Modeling and experimental approaches for determining fluoride diffusion kinetics in bone char sorbent and prediction of packed-bed groundwater defluoridator performance.

Abstract Fluoride (F) in groundwater (GW) in excess of 1.5 mg/L is a globally distributed problem impacting the health of hundreds of millions of people, many of whom cannot access centralized treatment infrastructure. Animal (e.g., cow) bone char has received emerging interest as a low-cost F sorbent for use in decentralized household and community water treatment. Pilot column tests using full-sized granular bone char particles can be used to assess treatment performance of fixed-bed contactors, but are costly, time consuming, and require large amounts of test water. Rapid small-scale column tests (RSSCTs) can be used to simulate F uptake in bone char contactors if the relationship between F intraparticle diffusion kinetics and bone char particle size is known.

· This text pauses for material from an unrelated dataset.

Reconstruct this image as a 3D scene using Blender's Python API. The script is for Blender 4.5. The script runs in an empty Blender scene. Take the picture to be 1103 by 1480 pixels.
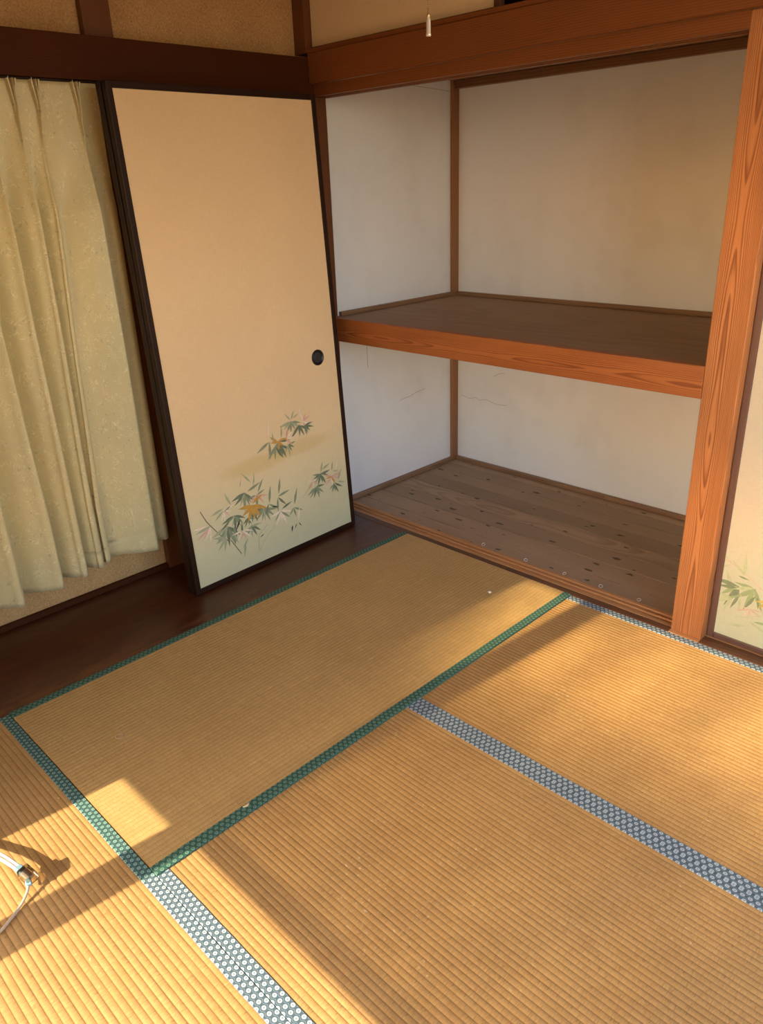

Two common approaches to the RSSCT assume either constant (CD) or linear proportional (PD) sorbate diffusivity as a function of sorbent particle size. This study used experimentally determined pseudo-equilibrium and kinetic F sorption data in model groundwater as inputs to the homogeneous surface diffusion model (HSDM) to determine F intraparticle diffusion coefficients for different-sized bone char particles, and to fit RSSCT and pilot column breakthrough data to evaluate CD and PD approaches. Results of this study, corroborated by incorporation of additional literature data, indicate approximately linearly proportional diffusivity of F as a function of bone char particle size. Congruently, the PD-RSSCT approach provided a superior simulation of pilot column F breakthrough compared to the CD-RSSCT. PD-RSSCT breakthrough data closely matched pilot breakthrough on a scaled service time basis up to around 500 bed volumes, corresponding to a relative F breakthrough of about 40%, and provided a slightly conservative indicator of F removal thereafter. The PD-RSSCT was compared with a hybrid modeling and empirical workflow using the HSDM with experimentally determined pseudo-equilibrium and kinetic parameter inputs as time-and-cost-saving approaches to evaluating full-sized groundwater treatment system performance. This comparison and a sensitivity analysis of HSDM input parameters used in the hybrid workflow indicated that greater precision can be obtained using the PD-RSSCT.